Bid Rejected
Eric Holder Jr. had asked for his conviction to be reduced to manslaughter due to verdict “inconsistency”
A judge has rejected a request from Eric Holder Jr. — Nipsey Hussle’s convicted killer — to reduce his sentence from first-degree murder to second-degree murder or manslaughter. On Monday, Judge H. Clay Jacke denied a defense motion for a new trial, and scheduled Holder’s sentencing for Feb. 22.
Holder faces a potential term of life in prison. His attorney Aaron Jansen had asked for his client’s conviction to be changed to voluntary manslaughter due to an “inconsistent” verdict.
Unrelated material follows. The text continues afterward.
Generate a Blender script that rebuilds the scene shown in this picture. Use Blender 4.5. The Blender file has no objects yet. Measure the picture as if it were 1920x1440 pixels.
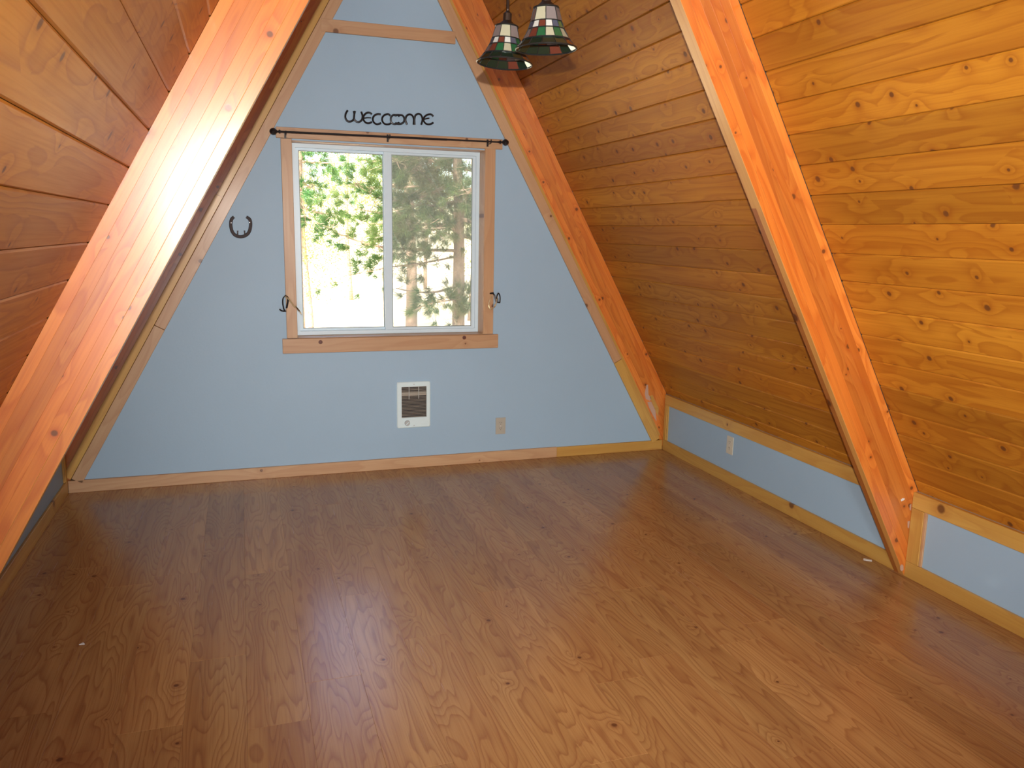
import bpy, math, random
import numpy as np
from mathutils import Vector, Matrix

# ------------------------------------------------------------ camera, world, lights
random.seed(7)
rng = np.random.default_rng(11)
SC = bpy.context.scene
COL = SC.collection

FPX = 1507.62
CAM = Vector((-0.34258, -5.10073, 1.55))
_yaw, _pit, _rol = -0.324689, -0.185439, 0.0192356
FWD = Vector((math.sin(-_yaw)*math.cos(_pit), math.cos(_yaw)*math.cos(_pit), math.sin(_pit)))
_R = FWD.cross(Vector((0, 0, 1))).normalized(); _U = _R.cross(FWD)
RGT = _R*math.cos(_rol) + _U*math.sin(_rol)
UPV = _U*math.cos(_rol) - _R*math.sin(_rol)
cam_rot = Matrix((RGT, UPV, -FWD)).transposed()

cd = bpy.data.cameras.new('camera'); cam = bpy.data.objects.new('camera', cd); COL.objects.link(cam)
cd.sensor_width = 36.0; cd.lens = 36.0*FPX/1920.0; cd.clip_start = 0.02; cd.clip_end = 500
cam.matrix_world = Matrix.Translation(CAM) @ cam_rot.to_4x4()
SC.camera = cam

w = bpy.data.worlds.new('world'); SC.world = w; w.use_nodes = True
nt = w.node_tree; nt.nodes.clear()
out = nt.nodes.new('ShaderNodeOutputWorld'); bg = nt.nodes.new('ShaderNodeBackground')
sky = nt.nodes.new('ShaderNodeTexSky'); sky.sky_type = 'NISHITA'; sky.sun_disc = False
sky.sun_elevation = math.radians(48); sky.sun_rotation = math.radians(215); sky.air_density = 1.0; sky.dust_density = 3.0
nt.links.new(sky.outputs[0], bg.inputs[0]); nt.links.new(bg.outputs[0], out.inputs[0])
bg.inputs[1].default_value = 0.9

def light(name, kind, loc, energy, color=(1, 1, 1), rot=None, **kw):
    l = bpy.data.lights.new(name, kind); l.energy = energy; l.color = color
    for k, v in kw.items(): setattr(l, k, v)
    o = bpy.data.objects.new(name, l); COL.objects.link(o); o.location = loc
    if rot is not None: o.rotation_euler = rot
    return o
# the sun over the pines, coming from behind and left of the house
sun = light('sun', 'SUN', (0, 0, 20), 22.0, (1.0, 0.93, 0.80), angle=math.radians(0.6))
sun.rotation_euler = Vector((0.55, 0.62, -1.05)).to_track_quat('-Z', 'Y').to_euler()
# the camera's own flash, just above the lens
flash = light('camera_flash', 'SPOT', CAM + UPV*0.165, 430.0, (1.0, 0.93, 0.86), shadow_soft_size=0.012,
              spot_size=math.radians(96), spot_blend=1.0)
flash.rotation_euler = (cam_rot @ Matrix.Rotation(math.radians(-5), 3, 'Y') @ Matrix.Rotation(math.radians(4), 3, 'X')).to_euler()
# added soft fill lamp behind the camera, in front of the made-up rear opening
rear = light('rear_fill', 'AREA', (-.55, -7.38, .95), 70.0, (0.90, 0.95, 1.0),
             rot=(math.radians(90), 0, 0), shape='RECTANGLE', size=.80, size_y=1.1)

vs = SC.view_settings
SC.display_settings.display_device = 'sRGB'
vs.view_transform = 'Standard'; vs.look = 'None'; vs.gamma = 1.0; vs.use_curve_mapping = False
vs.exposure = 0.30
SC.cycles.max_bounces = 8; SC.cycles.transparent_max_bounces = 16
SC.cycles.sample_clamp_indirect = 6.0

# ------------------------------------------------------------ room constants (metres, back wall trim face at y = 0)
S = {1: 0.56372, -1: 0.55644}                 # horizontal run per metre of rise, right / left slope
SL = {k: math.sqrt(1+v*v) for k, v in S.items()}
KN = {1: 2.5561, -1: -1.3576}                 # face of the knee-wall baseboards
SOF = {1: 2.5590, -1: -1.3629}                # foot of the rafter soffits
PLK = {1: 2.8164, -1: -1.6152}                # foot of the plank plane
TRM = {1: 2.5061, -1: -1.3128}                # inner edge of gable rake trim
XR = 0.6006                                   # ridge
YN, YF = -2.3202, -2.2556                     # rafter near / far face
PITCH = 0.1305; T0 = 0.538 - PITCH
YB = -7.45                                    # rear wall

def frame(side, foot, y=0.0):
    """matrix whose X runs up the slope, Y along the room, Z into the room; origin on the floor line of the given plane"""
    s, sl = S[side], SL[side]
    u = Vector((-side*s, 0, 1))/sl
    n = Vector((-side, 0, -s))/sl
    v = n.cross(u)
    M = Matrix((u, v, n)).transposed().to_4x4(); M.translation = Vector((foot, y, 0)); return M
def ray(px, py): return FWD*FPX + RGT*(px-960) - UPV*(py-720)
def at(px, py, Y):
    d = ray(px, py); return CAM + d*((Y-CAM.y)/d.y)

# ------------------------------------------------------------ materials
class N:
    def __init__(s, name):
        s.m = bpy.data.materials.new(name); s.m.use_nodes = True; s.t = s.m.node_tree; s.t.nodes.clear()
        s.out = s.t.nodes.new('ShaderNodeOutputMaterial')
    def n(s, kind, **kw):
        x = s.t.nodes.new('ShaderNode'+kind)
        for k, v in kw.items(): setattr(x, k, v)
        return x
    def l(s, a, b): s.t.links.new(a, b)
    def put(s, sock, v):
        if isinstance(v, bpy.types.NodeSocket): s.l(v, sock)
        elif v is not None: sock.default_value = v
    def math(s, op, a, b=None, c=None, clamp=False):
        x = s.n('Math', operation=op); x.use_clamp = clamp
        s.put(x.inputs[0], a); s.put(x.inputs[1], b)
        if c is not None: s.put(x.inputs[2], c)
        return x.outputs[0]
    def vmath(s, op, a, b):
        x = s.n('VectorMath', operation=op); s.put(x.inputs[0], a); s.put(x.inputs[1], b); return x.outputs[0]
    def mix(s, f, a, b, blend='MIX'):
        x = s.n('Mix', data_type='RGBA', blend_type=blend); s.put(x.inputs[0], f); s.put(x.inputs[6], a); s.put(x.inputs[7], b)
        return x.outputs[2]
    def noise(s, vec, scale, detail=2, rough=.5, dist=0):
        x = s.n('TexNoise'); s.l(vec, x.inputs['Vector']); x.inputs['Scale'].default_value = scale
        x.inputs['Detail'].default_value = detail; x.inputs['Roughness'].default_value = rough; x.inputs['Distortion'].default_value = dist
        return x.outputs[0]
    def ramp(s, f, lo, hi):
        x = s.n('MapRange'); x.clamp = True; s.put(x.inputs[0], f); x.inputs[1].default_value = lo; x.inputs[2].default_value = hi
        return x.outputs[0]
    def bsdf(s, color, rough=.5, metal=0, coat=0, coat_rough=.1, spec=.5, normal=None):
        b = s.n('BsdfPrincipled'); s.put(b.inputs['Base Color'], color); s.put(b.inputs['Roughness'], rough)
        b.inputs['Metallic'].default_value = metal; b.inputs['Coat Weight'].default_value = coat
        b.inputs['Coat Roughness'].default_value = coat_rough; b.inputs['Specular IOR Level'].default_value = spec
        if normal is not None: s.l(normal, b.inputs['Normal'])
        s.l(b.outputs[0], s.out.inputs[0]); return b
    def bump(s, h, strength=.2, dist=.001):
        x = s.n('Bump'); x.inputs['Strength'].default_value = strength; x.inputs['Distance'].default_value = dist
        s.l(h, x.inputs['Height']); return x.outputs[0]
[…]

During the harrowing trial last summer, prosecutors argued that Holder committed classic premeditated murder when he opened fire on Hussle with a black semiautomatic gun in one hand and a silver revolver in the other after the two men had a conversation in the parking lot outside Hussle’s South Los Angeles clothing store about 10 minutes prior.
Jansen argued that his client acted in the “heat of passion” after he believed Hussle had accused him of being a “snitch.”
The jurors ultimately agreed with prosecutors and convicted Holder of murder. But when it came to the two other men wounded in the shooting — Kerry Lathan and Shermi Villanueva — jurors rejected prosecutors’ attempted murder charges and convicted Holder of attempted voluntary manslaughter instead. (Jurors could have gone with a third option, assault with a firearm, but did not.)
“It’s still a lot of time, but at least he would have a chance at a life afterward,” Jansen previously told Rolling Stone.